**Given exercise:** Set down exactly the lines of the listing below, please, beginning with the first and ending with the line that holds "bm_obj('bracket', bm, M['dark'], tower)".

***** Data provided

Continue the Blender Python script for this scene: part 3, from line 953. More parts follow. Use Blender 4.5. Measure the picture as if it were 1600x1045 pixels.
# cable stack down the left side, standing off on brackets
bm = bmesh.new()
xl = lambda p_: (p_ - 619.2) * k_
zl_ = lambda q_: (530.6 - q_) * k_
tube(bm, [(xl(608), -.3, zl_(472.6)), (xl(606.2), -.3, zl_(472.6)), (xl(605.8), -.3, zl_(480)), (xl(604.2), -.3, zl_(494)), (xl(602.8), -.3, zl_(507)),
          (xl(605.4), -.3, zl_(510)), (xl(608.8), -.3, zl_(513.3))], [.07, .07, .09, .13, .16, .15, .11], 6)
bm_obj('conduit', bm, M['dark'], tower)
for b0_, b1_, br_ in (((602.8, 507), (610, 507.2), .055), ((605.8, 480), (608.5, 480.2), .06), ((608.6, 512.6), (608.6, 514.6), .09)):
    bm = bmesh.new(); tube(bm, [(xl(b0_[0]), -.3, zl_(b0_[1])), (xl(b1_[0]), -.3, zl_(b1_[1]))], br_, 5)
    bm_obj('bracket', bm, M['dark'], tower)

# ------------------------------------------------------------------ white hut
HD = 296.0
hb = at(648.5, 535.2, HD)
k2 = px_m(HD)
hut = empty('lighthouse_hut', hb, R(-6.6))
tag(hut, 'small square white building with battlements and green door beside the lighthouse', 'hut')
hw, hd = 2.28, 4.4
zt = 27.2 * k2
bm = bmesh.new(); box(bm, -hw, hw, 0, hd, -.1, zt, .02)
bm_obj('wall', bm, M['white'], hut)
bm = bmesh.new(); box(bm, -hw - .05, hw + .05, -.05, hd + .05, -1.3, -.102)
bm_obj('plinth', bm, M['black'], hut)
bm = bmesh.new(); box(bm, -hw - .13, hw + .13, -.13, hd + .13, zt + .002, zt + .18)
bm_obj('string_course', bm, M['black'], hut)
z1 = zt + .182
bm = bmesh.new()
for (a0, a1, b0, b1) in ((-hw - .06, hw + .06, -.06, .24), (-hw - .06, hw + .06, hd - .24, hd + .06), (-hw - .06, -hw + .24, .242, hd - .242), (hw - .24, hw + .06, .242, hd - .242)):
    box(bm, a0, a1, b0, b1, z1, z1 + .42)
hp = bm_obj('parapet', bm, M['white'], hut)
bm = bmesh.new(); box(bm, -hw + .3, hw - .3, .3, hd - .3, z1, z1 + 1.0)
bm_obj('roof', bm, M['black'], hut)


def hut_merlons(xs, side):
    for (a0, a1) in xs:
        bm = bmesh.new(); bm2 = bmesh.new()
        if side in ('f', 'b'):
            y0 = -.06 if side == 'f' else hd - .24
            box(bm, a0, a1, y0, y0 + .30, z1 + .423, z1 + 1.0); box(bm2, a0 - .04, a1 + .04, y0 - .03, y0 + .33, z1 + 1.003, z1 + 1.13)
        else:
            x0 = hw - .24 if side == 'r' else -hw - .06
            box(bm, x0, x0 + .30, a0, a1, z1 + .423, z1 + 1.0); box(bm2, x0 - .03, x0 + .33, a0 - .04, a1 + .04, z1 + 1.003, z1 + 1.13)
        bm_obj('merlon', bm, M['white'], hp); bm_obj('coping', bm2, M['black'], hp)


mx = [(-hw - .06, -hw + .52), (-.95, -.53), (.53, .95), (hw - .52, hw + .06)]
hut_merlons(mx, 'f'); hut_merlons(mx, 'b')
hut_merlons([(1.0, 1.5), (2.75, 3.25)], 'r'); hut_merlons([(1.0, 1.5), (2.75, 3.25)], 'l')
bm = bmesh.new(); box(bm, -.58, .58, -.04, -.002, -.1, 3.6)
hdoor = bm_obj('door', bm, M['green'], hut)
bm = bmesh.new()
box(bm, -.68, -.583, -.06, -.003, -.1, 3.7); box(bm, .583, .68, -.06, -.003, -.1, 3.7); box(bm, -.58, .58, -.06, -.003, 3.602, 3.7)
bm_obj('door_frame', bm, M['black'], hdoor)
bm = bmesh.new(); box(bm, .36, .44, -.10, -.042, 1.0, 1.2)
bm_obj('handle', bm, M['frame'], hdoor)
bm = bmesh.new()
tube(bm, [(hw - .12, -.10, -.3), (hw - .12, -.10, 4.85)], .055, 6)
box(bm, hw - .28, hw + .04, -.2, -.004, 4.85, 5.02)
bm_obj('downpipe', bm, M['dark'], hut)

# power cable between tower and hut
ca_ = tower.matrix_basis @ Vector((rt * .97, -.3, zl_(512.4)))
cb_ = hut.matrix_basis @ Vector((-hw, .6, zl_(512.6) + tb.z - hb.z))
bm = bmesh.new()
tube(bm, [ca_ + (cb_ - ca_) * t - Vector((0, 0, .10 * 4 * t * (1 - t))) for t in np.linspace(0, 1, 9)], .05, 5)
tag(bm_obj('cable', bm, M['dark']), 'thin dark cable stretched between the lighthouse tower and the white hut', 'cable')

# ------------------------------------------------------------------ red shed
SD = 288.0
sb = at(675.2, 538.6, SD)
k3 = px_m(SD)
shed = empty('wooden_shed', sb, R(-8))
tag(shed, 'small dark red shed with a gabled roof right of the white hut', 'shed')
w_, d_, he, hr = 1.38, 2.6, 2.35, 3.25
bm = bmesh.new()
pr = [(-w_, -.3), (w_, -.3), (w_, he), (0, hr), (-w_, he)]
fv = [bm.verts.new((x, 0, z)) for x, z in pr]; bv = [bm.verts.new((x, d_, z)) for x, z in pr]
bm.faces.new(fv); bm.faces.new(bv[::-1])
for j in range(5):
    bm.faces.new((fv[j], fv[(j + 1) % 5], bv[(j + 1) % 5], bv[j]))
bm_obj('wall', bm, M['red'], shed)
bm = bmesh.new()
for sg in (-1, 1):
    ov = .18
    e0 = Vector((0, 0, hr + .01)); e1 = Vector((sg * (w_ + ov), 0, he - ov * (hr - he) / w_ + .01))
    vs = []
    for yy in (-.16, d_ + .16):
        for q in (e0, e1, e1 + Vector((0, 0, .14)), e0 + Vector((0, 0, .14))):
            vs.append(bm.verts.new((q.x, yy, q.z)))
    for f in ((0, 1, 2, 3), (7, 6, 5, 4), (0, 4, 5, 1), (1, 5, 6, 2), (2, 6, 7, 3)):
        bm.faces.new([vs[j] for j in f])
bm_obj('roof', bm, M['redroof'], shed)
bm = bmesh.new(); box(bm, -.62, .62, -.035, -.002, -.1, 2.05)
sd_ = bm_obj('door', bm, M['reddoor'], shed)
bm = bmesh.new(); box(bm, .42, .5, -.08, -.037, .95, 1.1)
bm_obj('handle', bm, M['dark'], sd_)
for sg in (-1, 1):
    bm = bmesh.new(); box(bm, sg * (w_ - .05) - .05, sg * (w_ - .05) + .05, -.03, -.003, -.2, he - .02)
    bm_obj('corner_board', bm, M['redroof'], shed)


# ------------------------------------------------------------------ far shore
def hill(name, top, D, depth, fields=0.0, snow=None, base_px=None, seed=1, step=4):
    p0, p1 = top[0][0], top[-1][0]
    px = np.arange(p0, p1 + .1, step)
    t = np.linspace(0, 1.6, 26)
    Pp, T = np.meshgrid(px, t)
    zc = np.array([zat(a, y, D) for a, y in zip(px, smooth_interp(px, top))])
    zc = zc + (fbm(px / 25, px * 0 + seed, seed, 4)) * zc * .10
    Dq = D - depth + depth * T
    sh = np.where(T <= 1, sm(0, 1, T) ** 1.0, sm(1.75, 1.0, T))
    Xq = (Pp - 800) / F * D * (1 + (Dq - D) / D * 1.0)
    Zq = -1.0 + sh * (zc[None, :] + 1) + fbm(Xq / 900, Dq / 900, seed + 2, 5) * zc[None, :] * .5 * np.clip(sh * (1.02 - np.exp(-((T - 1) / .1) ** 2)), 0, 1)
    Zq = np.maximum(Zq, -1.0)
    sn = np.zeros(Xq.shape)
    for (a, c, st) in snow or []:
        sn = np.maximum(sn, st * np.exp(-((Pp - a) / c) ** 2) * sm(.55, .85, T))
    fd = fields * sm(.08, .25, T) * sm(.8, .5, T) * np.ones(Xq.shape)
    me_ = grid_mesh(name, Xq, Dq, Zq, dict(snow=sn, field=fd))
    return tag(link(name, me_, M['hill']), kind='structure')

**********

**Solution to this task:**
Continue the Blender Python script for this scene: part 3, from line 953. More parts follow. Use Blender 4.5. Measure the picture as if it were 1600x1045 pixels.
# cable stack down the left side, standing off on brackets
bm = bmesh.new()
xl = lambda p_: (p_ - 619.2) * k_
zl_ = lambda q_: (530.6 - q_) * k_
tube(bm, [(xl(608), -.3, zl_(472.6)), (xl(606.2), -.3, zl_(472.6)), (xl(605.8), -.3, zl_(480)), (xl(604.2), -.3, zl_(494)), (xl(602.8), -.3, zl_(507)),
          (xl(605.4), -.3, zl_(510)), (xl(608.8), -.3, zl_(513.3))], [.07, .07, .09, .13, .16, .15, .11], 6)
bm_obj('conduit', bm, M['dark'], tower)
for b0_, b1_, br_ in (((602.8, 507), (610, 507.2), .055), ((605.8, 480), (608.5, 480.2), .06), ((608.6, 512.6), (608.6, 514.6), .09)):
    bm = bmesh.new(); tube(bm, [(xl(b0_[0]), -.3, zl_(b0_[1])), (xl(b1_[0]), -.3, zl_(b1_[1]))], br_, 5)
    bm_obj('bracket', bm, M['dark'], tower)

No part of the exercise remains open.